Blog Post 214

Lies Turned into Truths

I ended up getting close to you so I could get some ideas on what to write about because I knew how quick and easy it would be to get the post published if I stuck around you. I didn't care for the shit that went on. I only cared about how I could make every situation into a post. I wasn't in it for the vibe or friendship or anything really involving you in general. I just wanted to see how many and how much I was willing to get out of you and turns out I got everything I ever wanted and so much more. I didn't expect to get this many posts published about the shit that's happened this fast. I thought that maybe I could get 3-5 out but nah, I got hella post published from being with you and all I gotta say to that is thank you. I made you out to be the good guy just to have people leave me alone about the subject matters and not cause hatred towards you. I ended up taking all the blame just so you could keep your squeaky clean goodie two-shoe boy image when we both know you're far from that.

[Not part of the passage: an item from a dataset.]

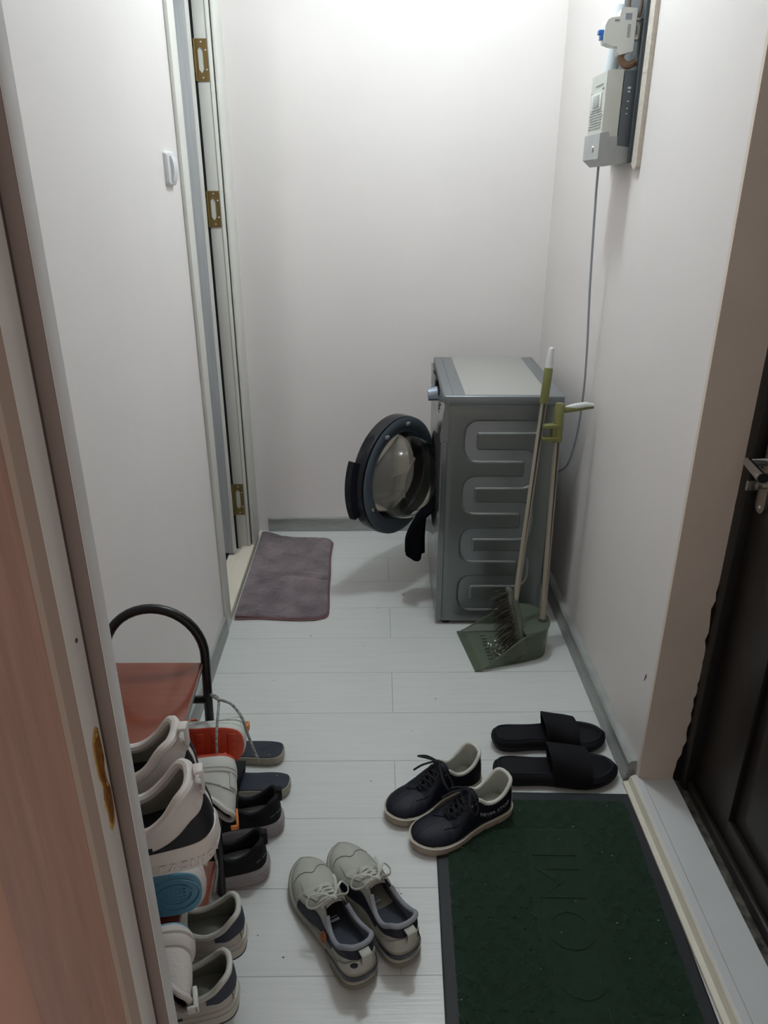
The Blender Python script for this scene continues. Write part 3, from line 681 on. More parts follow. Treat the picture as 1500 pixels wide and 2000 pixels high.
bb = MB(); bb.tube([M0 @ (topr[j][i]+Vector((0, 0, -.001))) for i, j in edge[::2]], .0028, 6, closed=True); bb.tube([M0 @ Vector((p.x+.004, p.y-.004, .0045)) for p in oc], .0035, 6, closed=True); 
bb.build('binding', M_rugb, rg)

# door mat: rubber border, green ribbed carpet with pressed scallops and pressed word
dm = empty('door_mat', (.392, 1.037, 0), math.radians(-1.8)); tag(dm, 'dark green door mat with black rubber border and pressed WELCOME, beside the entrance door threshold', 'door mat')
MWd, MLn = .262, .465
M_rbr = mat('rubber_border', '#23262B', .6, noise=.12, nscale=30)
M_grn = mat('green_carpet', '#12301F', .95, col2='#0E2819', nscale=60, bump=.0006, bscale=700, sheen=.15)
b = MB(); b.loft([[Vector((x*s, y*t, z)) for x, y in ((-1, -1), (1, -1), (1, 1), (-1, 1))] for s, t, z in ((MWd, MLn, .0005), (MWd, MLn, .003), (MWd-.004, MLn-.004, .0045), (MWd-.02, MLn-.02, .0045))]); b.build('rubber_border', M_rbr, dm, angle=20)
rows = []; IW, IL = MWd-.026, MLn-.026; nx, ny = 170, 320; SP = .050
LX0, LX1, = -.052, .100
def scal(x, y):
    # scallops: overlapping discs, rounded side towards -y
    best = 0
    r0 = math.floor(y/(SP*.5))
    for rr_ in range(r0-1, r0+3):
        cy = rr_*SP*.5; offx = (rr_ % 2)*SP*.5; cx = round((x-offx)/SP)*SP+offx
        d = math.hypot(x-cx, (y-cy)*1.0)/(SP*.52)
        if d < 1 :
            val = (d**3)*1.0
            return val, rr_
    return 0, 0
def scal2(x, y):
    k0 = math.floor(y/(SP*.5))
    for k in (k0-1, k0, k0+1, k0+2):          # disc k overlaps the ones above it: first whose disc contains the point
        cy = k*SP*.5+SP*.25; offx = (k % 2)*SP*.5; cx = round((x-offx)/SP)*SP+offx
        d = math.hypot(x-cx, y-cy)/(SP*.53)
        if d <= 1: return d
    return 1
for j in range(ny+1):
    y = -IL+2*IL*j/ny; row = []
    for i in range(nx+1):
        x = -IW+2*IW*i/nx; e = min(IW-abs(x), IL-abs(y))
        inp = LX0 < x < LX1 and y < .345
        border = inp and (x-LX0 < .008 or LX1-x < .008 or .345-y < .008)
        if inp: h = .0085 if not border else .0062
        else: d_ = scal2(x, y); h = .0050+.0060*d_**2 if d_ <= .94 else .0036
        h += mnoise.noise(Vector((x*260, y*260, 0)))*.0006
        row.append(Vector((x, y, .0042+(h-.0042)*smooth(0, .006, e))))
    rows.append(row)
MB().grid(rows).build('carpet', M_grn, dm, angle=180)
def wmesh(c): return c
tm = text_mesh('WELCOME', .150, M_grn, 'pressed_lettering', dm, M=Matrix.Translation((.024, -.040, .0088)) @ Matrix.Rotation(PI/2, 4, 'Z') @ Matrix.Diagonal((.95, 1.0, 1, 1)), extrude=.0018, space=1.06)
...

I was never obsessed with you like you claimed. I might have just gotten carried away and lost track of my true purpose with you. Which was to just make things right and get out. I never wanted to fuck you or have any sort of sexual encounter with you, I just did that because that's all you ever cared about doing. You're the most disgusting human being I've ever been with and I hope I never have to see your face ever again. I'm still not sure what I ever saw in you when you were the one who made me into something I'm not and I can't get it back. I had to suppress my anger and hatred towards you every time I saw you because I knew if I let it show then there was no going back and I would've just gotten physical even though that's not something I'd ever want to do because I hate the thought of fighting with others.

I'm not holding back on shit anymore when it comes to you, especially the feelings I have for you. The only thing I feel now when it comes to you is rage and trust me there's no room for love anymore. I gave you that and you ended up killing it on sight. So what I'm gonna do now is just let the actual feelings that I have for you play into the light and see how much you can handle because I want to see the terror in your eyes when you look me dead in the eyes knowing there's nothing you can do to stop the rage of hatred that I have towards you from coming out. I want to show you the side that I be holding back so much that when it comes out people steer clear because they know there's nothing they can do to stop it unless I get to let it all out on the person who caused it to be seen in broad daylight in the first place. So maybe something might happen to you maybe not really just depends on the type of weather and how much hatred is built up. But for now, I'm keeping it at boiling temperature just in case my time is tomorrow.

I'm not here to scare you or anything in that area. I'm just here to tell you that I hate you with all my heart and there's nothing you can do you to change my hate towards you. I will continuously hate you til I drain every bit of it out of me but until then I'm keeping quiet and staying hidden. I'm not looking for a way to stop hating you because my mind is set on hating you and once I have my mind set on something good luck changing it. So if I were you I'd keep clear of ever mentioning my name or simply put just knowing who I am. Because you don't know jack shit about me cause I only let you see and know what I wanted you to. You haven't even touched the surface of the real me and you never will. I never trusted you or gave you the respect you needed because I knew how fucked up of a person you really are. So let me get into character and play one-on-one your way and see how quickly you end up crying to your group of girlfriends cause once I start there's no stopping me.